Especially when it's his first one -- and it made him the youngest winner in the history of the Sprint Cup series.

"Obviously, it's not the way you want to win your first race, in the rain,'' Logano said after taking Sunday's shortened Lenox Industrial Tools 301 at New Hampshire Motor Speedway. "But 20 years down the road, when you look in the record books, no one will know the difference. I'll take them any way I can.''

For team owner Joe Gibbs, it was a little vindication for putting a raw, if talented rookie in the car that had been driven the previous 10 seasons by two-time NASCAR champion Tony Stewart.

"We were really looking for just constant improvement, and that's really what we've seen,'' Gibbs said.

The teenager overcame a crash and a lost lap, then saved just enough fuel to earn his first Cup victory in only his 20th start.

Logano, not even allowed to begin his NASCAR career until he turned 18 in May 2008, added his latest victory to three wins in the second tier Nationwide Series.

"Well, I figured out this sport is a rollercoaster,'' Logano said. "I go up and down, up and down, up and down. ... One week you can win and the next week you can be 43rd.''

He was among a group of drivers who moved to the front of the field after getting out of sequence on fuel stops. He took the lead when Ryan Newman, trying to stay out as long as possible with rain threatening, ran out of gas on lap 264 of a scheduled 301.

Four-time Cup champion Jeff Gordon moved into second and was steadily cutting into the lead as Logano, with a nearly empty tank, conserved as much fuel as possible. But the rain began falling three laps later.

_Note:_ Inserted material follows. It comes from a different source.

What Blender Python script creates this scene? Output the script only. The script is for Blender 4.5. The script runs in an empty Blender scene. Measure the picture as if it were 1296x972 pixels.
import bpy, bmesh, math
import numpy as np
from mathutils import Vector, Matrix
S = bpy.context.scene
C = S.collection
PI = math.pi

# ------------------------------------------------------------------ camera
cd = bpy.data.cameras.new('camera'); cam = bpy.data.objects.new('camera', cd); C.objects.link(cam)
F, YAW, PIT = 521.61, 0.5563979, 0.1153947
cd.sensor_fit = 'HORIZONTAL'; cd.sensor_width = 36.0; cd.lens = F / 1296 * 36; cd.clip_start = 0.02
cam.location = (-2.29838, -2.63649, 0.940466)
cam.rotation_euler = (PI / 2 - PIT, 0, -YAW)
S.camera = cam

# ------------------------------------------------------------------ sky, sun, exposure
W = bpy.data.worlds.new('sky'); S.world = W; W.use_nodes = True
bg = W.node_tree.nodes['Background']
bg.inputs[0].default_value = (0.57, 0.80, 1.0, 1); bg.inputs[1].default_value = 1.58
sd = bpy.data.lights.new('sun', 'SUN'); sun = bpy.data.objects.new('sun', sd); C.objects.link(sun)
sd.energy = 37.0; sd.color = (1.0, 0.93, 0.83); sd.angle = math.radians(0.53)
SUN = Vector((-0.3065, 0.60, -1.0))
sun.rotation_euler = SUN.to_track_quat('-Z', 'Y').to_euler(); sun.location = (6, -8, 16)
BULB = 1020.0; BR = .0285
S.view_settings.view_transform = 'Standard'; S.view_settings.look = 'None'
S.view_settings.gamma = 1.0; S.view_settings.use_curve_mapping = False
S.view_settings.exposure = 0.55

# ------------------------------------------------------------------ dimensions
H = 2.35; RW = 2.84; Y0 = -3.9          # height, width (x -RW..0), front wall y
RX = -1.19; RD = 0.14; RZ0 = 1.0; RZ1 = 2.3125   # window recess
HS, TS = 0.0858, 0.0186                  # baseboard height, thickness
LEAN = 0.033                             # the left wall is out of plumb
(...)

The competitors ran six more under caution before NASCAR put out a red flag in hopes of drying the track. But the rain began falling harder and the race was called after 273 laps.

Logano credited to crew chief Greg Zipadelli, who worked with Stewart throughout the years he spent at JGR and stayed when Stewart left this season to become an owner-driver.

``He went for it and I was just lucky enough to be in the seat,'' Logano said. ``He said to just stay out, rain's in the area. So we started saving a little bit of fuel ... It's a dream come true, that's for sure.''

Zipadelli, who guided Stewart to 33 Cup victories, seemed a little stunned.

``It's crazy,'' he said. ``Obviously, everything at the end of the day went our way. You can't control the weather. The only thing you can do is try to play it to our hand.''

Logano, 19 years, 1 month and 4 days old, broke the record set by Kyle Busch for the youngest winner. Busch, now 24, was 20 years, 4 months and 2 days when he won for the first time at California in September 2005.